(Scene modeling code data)
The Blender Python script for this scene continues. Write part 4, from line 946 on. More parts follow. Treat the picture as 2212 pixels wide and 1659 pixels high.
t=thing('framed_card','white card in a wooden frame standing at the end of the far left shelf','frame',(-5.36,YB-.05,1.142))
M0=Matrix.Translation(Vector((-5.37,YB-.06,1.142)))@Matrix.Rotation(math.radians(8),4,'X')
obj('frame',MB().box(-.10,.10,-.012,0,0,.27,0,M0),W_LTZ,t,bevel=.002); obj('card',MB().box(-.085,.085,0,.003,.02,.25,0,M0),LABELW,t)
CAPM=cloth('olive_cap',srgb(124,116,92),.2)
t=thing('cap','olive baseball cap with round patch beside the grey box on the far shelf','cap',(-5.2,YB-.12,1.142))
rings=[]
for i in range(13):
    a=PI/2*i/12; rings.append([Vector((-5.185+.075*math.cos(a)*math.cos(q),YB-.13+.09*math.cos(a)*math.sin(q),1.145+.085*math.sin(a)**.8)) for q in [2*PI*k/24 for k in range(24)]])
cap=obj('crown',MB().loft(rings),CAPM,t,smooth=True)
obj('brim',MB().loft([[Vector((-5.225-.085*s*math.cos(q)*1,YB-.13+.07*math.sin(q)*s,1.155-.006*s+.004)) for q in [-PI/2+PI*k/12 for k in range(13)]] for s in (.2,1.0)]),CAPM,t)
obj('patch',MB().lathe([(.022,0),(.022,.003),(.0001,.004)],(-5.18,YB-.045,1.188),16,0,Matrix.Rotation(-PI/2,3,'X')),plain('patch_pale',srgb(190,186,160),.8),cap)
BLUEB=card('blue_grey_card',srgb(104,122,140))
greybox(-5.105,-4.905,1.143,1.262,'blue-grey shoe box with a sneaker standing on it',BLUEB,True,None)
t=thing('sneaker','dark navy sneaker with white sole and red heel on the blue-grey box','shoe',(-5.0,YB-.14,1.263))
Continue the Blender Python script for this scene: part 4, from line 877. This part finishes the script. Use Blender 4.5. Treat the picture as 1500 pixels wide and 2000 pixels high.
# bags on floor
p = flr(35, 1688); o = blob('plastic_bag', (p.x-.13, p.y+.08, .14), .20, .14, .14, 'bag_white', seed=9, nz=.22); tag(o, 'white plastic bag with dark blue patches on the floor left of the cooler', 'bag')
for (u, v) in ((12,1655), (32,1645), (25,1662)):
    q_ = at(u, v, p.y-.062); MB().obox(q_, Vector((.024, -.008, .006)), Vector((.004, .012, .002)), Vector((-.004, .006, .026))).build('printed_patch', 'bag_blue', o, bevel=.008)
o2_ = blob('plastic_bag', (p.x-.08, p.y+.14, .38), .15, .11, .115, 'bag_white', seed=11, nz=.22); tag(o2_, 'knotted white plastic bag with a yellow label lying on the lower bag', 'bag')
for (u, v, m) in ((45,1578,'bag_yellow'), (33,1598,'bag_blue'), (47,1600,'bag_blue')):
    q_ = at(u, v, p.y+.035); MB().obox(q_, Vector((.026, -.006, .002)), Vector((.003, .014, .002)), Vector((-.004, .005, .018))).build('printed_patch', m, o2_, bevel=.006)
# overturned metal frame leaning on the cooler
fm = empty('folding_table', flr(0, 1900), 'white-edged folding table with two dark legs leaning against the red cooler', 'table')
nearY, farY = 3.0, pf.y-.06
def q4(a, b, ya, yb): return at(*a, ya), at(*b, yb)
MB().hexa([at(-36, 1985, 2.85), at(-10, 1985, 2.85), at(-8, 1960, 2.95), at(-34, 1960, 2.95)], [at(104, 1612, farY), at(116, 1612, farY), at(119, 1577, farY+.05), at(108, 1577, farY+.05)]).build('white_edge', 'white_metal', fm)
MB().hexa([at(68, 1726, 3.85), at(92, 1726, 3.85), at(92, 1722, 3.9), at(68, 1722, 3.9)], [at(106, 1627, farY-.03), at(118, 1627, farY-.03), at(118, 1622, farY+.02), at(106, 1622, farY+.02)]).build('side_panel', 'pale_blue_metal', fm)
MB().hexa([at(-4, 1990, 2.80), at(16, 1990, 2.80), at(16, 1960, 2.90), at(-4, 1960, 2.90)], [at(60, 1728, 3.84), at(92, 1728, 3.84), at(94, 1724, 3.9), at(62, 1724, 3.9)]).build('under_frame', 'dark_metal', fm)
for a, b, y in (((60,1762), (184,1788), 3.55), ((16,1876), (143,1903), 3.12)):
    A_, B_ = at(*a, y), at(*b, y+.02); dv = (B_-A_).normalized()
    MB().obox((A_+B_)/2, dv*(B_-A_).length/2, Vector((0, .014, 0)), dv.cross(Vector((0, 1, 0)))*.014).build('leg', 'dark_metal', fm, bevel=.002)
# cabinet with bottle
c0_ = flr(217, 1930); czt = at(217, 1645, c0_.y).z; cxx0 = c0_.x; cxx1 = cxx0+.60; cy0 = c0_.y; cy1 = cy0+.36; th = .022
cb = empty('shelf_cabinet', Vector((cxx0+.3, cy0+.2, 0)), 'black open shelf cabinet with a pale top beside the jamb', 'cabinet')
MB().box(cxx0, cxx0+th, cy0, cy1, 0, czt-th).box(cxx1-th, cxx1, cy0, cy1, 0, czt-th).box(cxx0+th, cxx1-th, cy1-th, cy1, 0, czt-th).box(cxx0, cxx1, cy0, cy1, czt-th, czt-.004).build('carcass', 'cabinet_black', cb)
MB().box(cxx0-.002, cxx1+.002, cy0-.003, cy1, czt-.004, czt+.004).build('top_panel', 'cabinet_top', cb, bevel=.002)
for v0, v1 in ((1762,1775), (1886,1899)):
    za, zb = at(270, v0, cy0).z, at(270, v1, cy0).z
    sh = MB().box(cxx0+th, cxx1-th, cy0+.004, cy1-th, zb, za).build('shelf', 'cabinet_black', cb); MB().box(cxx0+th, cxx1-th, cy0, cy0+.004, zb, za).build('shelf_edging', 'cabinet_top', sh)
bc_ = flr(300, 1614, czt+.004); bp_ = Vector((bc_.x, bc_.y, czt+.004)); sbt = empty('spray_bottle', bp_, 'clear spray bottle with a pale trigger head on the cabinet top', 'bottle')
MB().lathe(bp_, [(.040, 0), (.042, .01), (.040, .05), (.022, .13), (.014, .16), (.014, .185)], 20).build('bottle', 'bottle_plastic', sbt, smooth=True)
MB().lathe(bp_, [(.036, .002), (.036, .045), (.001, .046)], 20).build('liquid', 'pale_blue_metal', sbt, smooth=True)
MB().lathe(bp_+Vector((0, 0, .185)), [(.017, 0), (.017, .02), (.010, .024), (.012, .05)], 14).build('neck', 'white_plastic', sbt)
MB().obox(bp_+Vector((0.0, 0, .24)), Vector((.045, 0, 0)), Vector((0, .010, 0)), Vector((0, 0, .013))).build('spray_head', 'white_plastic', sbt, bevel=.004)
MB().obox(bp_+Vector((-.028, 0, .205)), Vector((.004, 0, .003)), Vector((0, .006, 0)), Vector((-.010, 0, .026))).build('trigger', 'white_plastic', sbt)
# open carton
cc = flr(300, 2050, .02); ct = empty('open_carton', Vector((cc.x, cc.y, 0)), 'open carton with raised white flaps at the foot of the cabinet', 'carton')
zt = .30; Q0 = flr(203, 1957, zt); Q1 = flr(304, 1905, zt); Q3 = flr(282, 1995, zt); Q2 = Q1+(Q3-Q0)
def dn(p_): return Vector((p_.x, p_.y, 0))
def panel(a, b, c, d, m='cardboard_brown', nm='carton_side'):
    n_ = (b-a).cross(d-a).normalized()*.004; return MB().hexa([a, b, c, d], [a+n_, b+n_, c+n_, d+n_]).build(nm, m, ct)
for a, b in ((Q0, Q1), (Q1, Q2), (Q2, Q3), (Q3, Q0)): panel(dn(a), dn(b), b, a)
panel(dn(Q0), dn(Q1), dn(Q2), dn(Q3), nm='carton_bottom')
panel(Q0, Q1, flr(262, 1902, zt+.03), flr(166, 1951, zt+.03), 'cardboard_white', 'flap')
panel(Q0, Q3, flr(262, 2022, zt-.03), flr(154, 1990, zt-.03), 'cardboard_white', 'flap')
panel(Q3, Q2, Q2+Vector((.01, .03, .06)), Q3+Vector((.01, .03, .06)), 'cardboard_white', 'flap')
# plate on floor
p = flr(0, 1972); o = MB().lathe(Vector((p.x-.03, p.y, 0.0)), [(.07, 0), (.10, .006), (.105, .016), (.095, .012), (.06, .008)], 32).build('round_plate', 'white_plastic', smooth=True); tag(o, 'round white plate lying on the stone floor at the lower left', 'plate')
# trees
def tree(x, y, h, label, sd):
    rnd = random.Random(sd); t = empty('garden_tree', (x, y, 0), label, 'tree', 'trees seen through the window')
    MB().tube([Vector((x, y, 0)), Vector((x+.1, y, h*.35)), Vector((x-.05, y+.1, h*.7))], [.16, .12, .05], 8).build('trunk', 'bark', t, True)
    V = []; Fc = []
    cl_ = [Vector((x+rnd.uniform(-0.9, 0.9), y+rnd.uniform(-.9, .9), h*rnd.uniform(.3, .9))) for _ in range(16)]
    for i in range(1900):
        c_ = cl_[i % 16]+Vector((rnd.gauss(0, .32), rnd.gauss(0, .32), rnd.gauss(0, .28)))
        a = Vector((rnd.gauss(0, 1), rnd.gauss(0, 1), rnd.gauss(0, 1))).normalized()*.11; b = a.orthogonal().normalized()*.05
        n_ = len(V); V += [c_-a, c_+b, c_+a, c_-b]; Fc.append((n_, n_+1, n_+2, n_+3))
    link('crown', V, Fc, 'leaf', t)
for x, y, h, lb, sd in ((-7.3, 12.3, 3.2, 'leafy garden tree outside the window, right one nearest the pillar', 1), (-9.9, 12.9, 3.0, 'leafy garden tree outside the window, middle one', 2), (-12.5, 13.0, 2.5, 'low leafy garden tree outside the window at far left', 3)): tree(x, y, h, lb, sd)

EXERCISE OBJECTIVE. Retype exactly the lines from the start of the entries through the one with "t=thing('sneaker','dark navy sneaker"; include both ends.

RESULT FOR THIS EXERCISE.
The Blender Python script for this scene continues. Write part 4, from line 946 on. More parts follow. Treat the picture as 2212 pixels wide and 1659 pixels high.
t=thing('framed_card','white card in a wooden frame standing at the end of the far left shelf','frame',(-5.36,YB-.05,1.142))
M0=Matrix.Translation(Vector((-5.37,YB-.06,1.142)))@Matrix.Rotation(math.radians(8),4,'X')
obj('frame',MB().box(-.10,.10,-.012,0,0,.27,0,M0),W_LTZ,t,bevel=.002); obj('card',MB().box(-.085,.085,0,.003,.02,.25,0,M0),LABELW,t)
CAPM=cloth('olive_cap',srgb(124,116,92),.2)
t=thing('cap','olive baseball cap with round patch beside the grey box on the far shelf','cap',(-5.2,YB-.12,1.142))
rings=[]
for i in range(13):
    a=PI/2*i/12; rings.append([Vector((-5.185+.075*math.cos(a)*math.cos(q),YB-.13+.09*math.cos(a)*math.sin(q),1.145+.085*math.sin(a)**.8)) for q in [2*PI*k/24 for k in range(24)]])
cap=obj('crown',MB().loft(rings),CAPM,t,smooth=True)
obj('brim',MB().loft([[Vector((-5.225-.085*s*math.cos(q)*1,YB-.13+.07*math.sin(q)*s,1.155-.006*s+.004)) for q in [-PI/2+PI*k/12 for k in range(13)]] for s in (.2,1.0)]),CAPM,t)
obj('patch',MB().lathe([(.022,0),(.022,.003),(.0001,.004)],(-5.18,YB-.045,1.188),16,0,Matrix.Rotation(-PI/2,3,'X')),plain('patch_pale',srgb(190,186,160),.8),cap)
BLUEB=card('blue_grey_card',srgb(104,122,140))
greybox(-5.105,-4.905,1.143,1.262,'blue-grey shoe box with a sneaker standing on it',BLUEB,True,None)
t=thing('sneaker','dark navy sneaker with white sole and red heel on the blue-grey box','shoe',(-5.0,YB-.14,1.263))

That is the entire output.